January 14.
‘Slaughtering whole camps’
The casualness of murder
From the early 1880s Aborigines apparently ceased to trouble pastoralists seriously except in…two areas [the Cloncurry District and Cape York Peninsula] and in some places around the Gulf of Carpentaria. [1] This left a very large area of North Queensland where conflict was still occurring and in these areas the struggle was just as intense. This was well brought out by the incident known as the Irvinebank Massacre. The murder of a group of well-known Aborigines, accepted by the colonists as inoffensive, by a detachment of Native Police led to the officer and his troopers being put on trial.
..Many northerners felt such a course of action was a threat to their freedom to solve the Aboriginal 'problem' with violence. The northern newspapers covered the trial with interest but a letter to the Palmer Chronicle seemed to reflect the situation in North Queensland so well that it was repeated as the editorial of the Herberton Advertiser with the title: 'To Shoot or Not to Shoot That is the Question'. In this article the uncompromising nature of the struggle is clearly brought out.
The Native Police ought to be allowed complete freedom, the article argued, and any indiscretions excused. Aboriginal resistance might brutalise the squatters but this was pardonable.
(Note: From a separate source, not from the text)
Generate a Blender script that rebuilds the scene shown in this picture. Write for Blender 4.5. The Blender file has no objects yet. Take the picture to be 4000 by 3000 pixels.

Indeed, the writer had been invited to spend the Christmas holidays on the Upper Mitchell 'potting blacks'. [2]
Port Denison Times 22 April 1882.
Herberton Advertiser, January 1885, reprinting the letter from the Palmer Chronicle, 20 December 1884.
Acknowledgment: Noel Loos, Invasion and Resistance, ANU Press, Canberra, 1982, pp.60-61, 264 n.14, n.15.
____
I heard white men talk openly of the share they had taken in slaughtering whole camps, not only of men, but of women and children.
Violent reprisals seem to have become particularly intense following the wreck of the Maria on Bramble reef, when a dozen or so shipwrecked New Guinea gold-seekers were killed by the Djiri in late February 1872. Reprisal raids by Native Police, marines, local settlers, and vigilantes from Sydney continued for many months. [1] Scores of vengeance-seeking whites, many armed with new Winchester rifles, and a dozen members of the Native Police took part in the protracted onslaught. Historian, Alan Hillier, comments:
The effects...on the Rockingham Bay tribes were never recorded. Every camp fifty miles north of Cardwell was raided and destroyed. Many dispersals took place...and the death toll...must have been high. [2]
Charles Heydon, who had come north on the Governor Blackall to search for or to avenge the missing men, was sickened by what he observed. In early 1874, he wrote to the Sydney Morning Herald:
I heard white men talk openly of the share they had taken in slaughtering whole camps, not only of men, but of women and children. They said that the gins were as bad as the men, and that the picaninnies, all their tribe being killed, would die of starvation if not also put out of the way. [3]
Sydney Morning Herald, 9 March 1873.
Hillier, “If You Leave Me Alone”, 156, 163-64; Sydney Morning Herald, 9 March 1871.
C.G. Heydon to Sydney Morning Herald, 15 January 1874.
Acknowledgment: Raymond Evans, '”Plenty Shoot 'Em”: The Destruction of Aboriginal Societies along the Queensland Frontier' in Moses, Genocide and Settler Society, pp.156-7, 169 n.23, n.24, n.25.